Richard Marksbury: I’m not a historian

A professor at Tulane, Richard Marksbury uses his title to claim academic authority even as he argues tired Lost Cause glorification. (He is not a history professor, though you can read his dissertation on land tenure in the Yap Islands here.)

Never one to turn down an interview, he appeared at least five times on The Battle of New Orleans, a radio show on WGSO 990AM that was eventually shut down due to constant anti-Semitism, threats on local activists, and use of racial slurs on air. The Battle of New Orleans hosted such guests as William Finck, the leader of the white nationalist League of the South, Mark Weber, the head of America’s largest Holocaust-denial organization, and – this being Louisiana – David Duke.

In fact, Richard Marksbury and David Duke appeared on the same show together. Marksbury even had praised Duke’s “brains” for getting the Liberty Place monument restored in the 1990s. (How did that go again?)

Marksbury’s interviews with Battle of New Orleans show how the more radical, alt-right lovers of the Confederacy blend into the more respectable, button-down Lost Causers. In talking to Marksbury, when host Nathan Laurenson refers to Mitch as a “United Nations / Soros-sellout whore of a mayor,” or “Mitch the Globalist,” Marksbury’s response is not to rebuke these bizarre assertions but simply to ask the audience to support him in his nuisance lawsuits and go-nowhere petitions.
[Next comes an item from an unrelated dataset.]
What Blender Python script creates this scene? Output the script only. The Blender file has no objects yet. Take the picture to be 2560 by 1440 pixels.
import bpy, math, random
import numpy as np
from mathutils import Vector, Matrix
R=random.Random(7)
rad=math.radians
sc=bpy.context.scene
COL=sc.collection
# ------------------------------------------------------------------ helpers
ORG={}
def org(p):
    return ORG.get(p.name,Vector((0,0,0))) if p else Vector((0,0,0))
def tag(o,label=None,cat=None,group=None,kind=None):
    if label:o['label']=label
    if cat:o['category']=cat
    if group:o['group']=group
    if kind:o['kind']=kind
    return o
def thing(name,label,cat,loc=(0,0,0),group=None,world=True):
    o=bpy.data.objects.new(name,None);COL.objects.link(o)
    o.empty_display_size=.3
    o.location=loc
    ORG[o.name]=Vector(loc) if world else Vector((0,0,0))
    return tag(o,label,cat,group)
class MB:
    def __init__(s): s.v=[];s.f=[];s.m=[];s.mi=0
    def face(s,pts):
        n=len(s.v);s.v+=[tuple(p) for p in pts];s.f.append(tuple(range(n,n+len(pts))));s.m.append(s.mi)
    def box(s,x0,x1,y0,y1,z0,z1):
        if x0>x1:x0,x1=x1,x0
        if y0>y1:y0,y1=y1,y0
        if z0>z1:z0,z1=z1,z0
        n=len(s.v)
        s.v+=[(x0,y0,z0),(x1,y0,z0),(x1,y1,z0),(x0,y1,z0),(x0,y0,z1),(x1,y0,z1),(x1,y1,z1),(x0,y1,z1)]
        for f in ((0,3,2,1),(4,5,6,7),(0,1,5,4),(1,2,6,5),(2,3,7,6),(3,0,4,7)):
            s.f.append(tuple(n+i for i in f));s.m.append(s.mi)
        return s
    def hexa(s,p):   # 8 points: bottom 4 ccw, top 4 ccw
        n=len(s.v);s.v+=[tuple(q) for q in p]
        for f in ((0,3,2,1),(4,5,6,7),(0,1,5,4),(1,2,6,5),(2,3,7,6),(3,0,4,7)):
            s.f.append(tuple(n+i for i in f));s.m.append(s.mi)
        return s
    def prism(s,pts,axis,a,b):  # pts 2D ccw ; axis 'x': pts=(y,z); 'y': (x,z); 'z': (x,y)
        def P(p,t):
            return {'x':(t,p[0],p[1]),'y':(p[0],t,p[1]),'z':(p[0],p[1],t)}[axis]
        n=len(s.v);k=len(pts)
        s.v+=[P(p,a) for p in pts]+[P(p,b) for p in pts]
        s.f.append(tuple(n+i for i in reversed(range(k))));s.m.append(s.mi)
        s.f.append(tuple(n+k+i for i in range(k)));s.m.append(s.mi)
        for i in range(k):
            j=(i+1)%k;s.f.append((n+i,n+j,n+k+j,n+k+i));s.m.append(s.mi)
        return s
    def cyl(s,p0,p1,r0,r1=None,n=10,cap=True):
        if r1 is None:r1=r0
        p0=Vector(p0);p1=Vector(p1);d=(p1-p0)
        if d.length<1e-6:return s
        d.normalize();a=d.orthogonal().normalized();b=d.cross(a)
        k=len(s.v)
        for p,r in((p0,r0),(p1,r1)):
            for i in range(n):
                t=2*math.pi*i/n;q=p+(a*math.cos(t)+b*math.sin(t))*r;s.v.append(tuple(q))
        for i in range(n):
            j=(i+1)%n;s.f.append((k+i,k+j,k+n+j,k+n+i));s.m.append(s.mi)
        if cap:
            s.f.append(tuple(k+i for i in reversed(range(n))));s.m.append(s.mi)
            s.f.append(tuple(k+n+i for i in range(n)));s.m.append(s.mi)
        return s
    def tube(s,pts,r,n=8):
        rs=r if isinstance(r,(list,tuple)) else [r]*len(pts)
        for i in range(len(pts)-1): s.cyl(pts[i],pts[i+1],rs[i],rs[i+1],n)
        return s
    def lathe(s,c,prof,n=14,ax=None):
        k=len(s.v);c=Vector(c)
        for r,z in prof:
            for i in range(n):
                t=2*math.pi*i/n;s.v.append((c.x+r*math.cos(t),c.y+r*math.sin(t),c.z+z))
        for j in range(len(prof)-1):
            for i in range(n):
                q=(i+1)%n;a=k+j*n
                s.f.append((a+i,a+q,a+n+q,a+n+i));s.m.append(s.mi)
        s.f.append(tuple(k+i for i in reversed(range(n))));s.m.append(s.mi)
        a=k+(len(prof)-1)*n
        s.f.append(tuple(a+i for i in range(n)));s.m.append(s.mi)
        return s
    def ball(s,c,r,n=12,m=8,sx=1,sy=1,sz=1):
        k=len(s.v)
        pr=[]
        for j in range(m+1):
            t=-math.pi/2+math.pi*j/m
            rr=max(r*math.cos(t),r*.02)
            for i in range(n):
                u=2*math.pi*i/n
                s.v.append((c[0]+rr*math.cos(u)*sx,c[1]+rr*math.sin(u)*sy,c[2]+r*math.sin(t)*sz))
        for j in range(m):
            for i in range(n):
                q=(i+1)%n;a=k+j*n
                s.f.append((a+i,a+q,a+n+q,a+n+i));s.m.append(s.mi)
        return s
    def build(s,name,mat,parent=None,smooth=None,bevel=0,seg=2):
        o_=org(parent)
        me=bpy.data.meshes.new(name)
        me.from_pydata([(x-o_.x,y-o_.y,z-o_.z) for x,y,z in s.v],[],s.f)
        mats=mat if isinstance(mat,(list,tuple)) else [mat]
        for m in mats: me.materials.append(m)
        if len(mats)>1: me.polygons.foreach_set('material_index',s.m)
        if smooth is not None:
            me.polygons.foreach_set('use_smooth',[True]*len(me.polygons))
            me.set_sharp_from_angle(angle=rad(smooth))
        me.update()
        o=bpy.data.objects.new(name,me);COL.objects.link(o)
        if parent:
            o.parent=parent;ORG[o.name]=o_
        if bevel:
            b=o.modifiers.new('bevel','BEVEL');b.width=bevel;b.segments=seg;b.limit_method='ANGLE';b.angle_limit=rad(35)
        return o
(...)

(Incidentally, local political personality Jeff Crouere, who programs WGSO, took two years to notice that one of his hosts called himself “Goyim,” a reference to ‘the Goyim know,’ an anti-Semitic meme that claims a vast Jewish conspiracy, and used skinhead rap as commercial bumpers.)

Marksbury has also appeared with Charles Marsala on the Daily Kenn, a white supremacist website hosted by someone who believes that white people are “in the aggregate” smarter than African-Americans or Latinos.

Because he bathes in the Lost Cause, Marksbury is a master of what he thinks is a ‘reductio ad absurdum’ argument but is actually what the kids call “a self-own.” His ‘tongue-in-cheek‘ lawsuit demanding Andrew Jackson be torn down is exactly what his erstwhile enemies at Take ‘Em Down NOLA have demanded. In his review of Landrieu’s book, Marksbury argues that Mitch shouldn’t single out a “Southern society that relied on slave labor” for criticism without implicating the entire American economic system; this is basically what Karl Marx discussed in the 1860s. He has said monument protesters are driven by “emotion” and want “safe spaces” and then, in the same paragraph, whined about “the hurt…I would have if they take down the monument,” saying “the people who get the attention paid to them right now are the minorities, and their emotions.”

Here’s the rare double-self-own, as Stacy Head and Richard Marksbury discuss why Bienville’s statue should be taken down.

And now, after months of complaining about Landrieu’s process and the lack of a city-wide vote, Marksbury and his committee have unilaterally (and secretly) decided what to do with the monuments. Can we please send him back to Yap?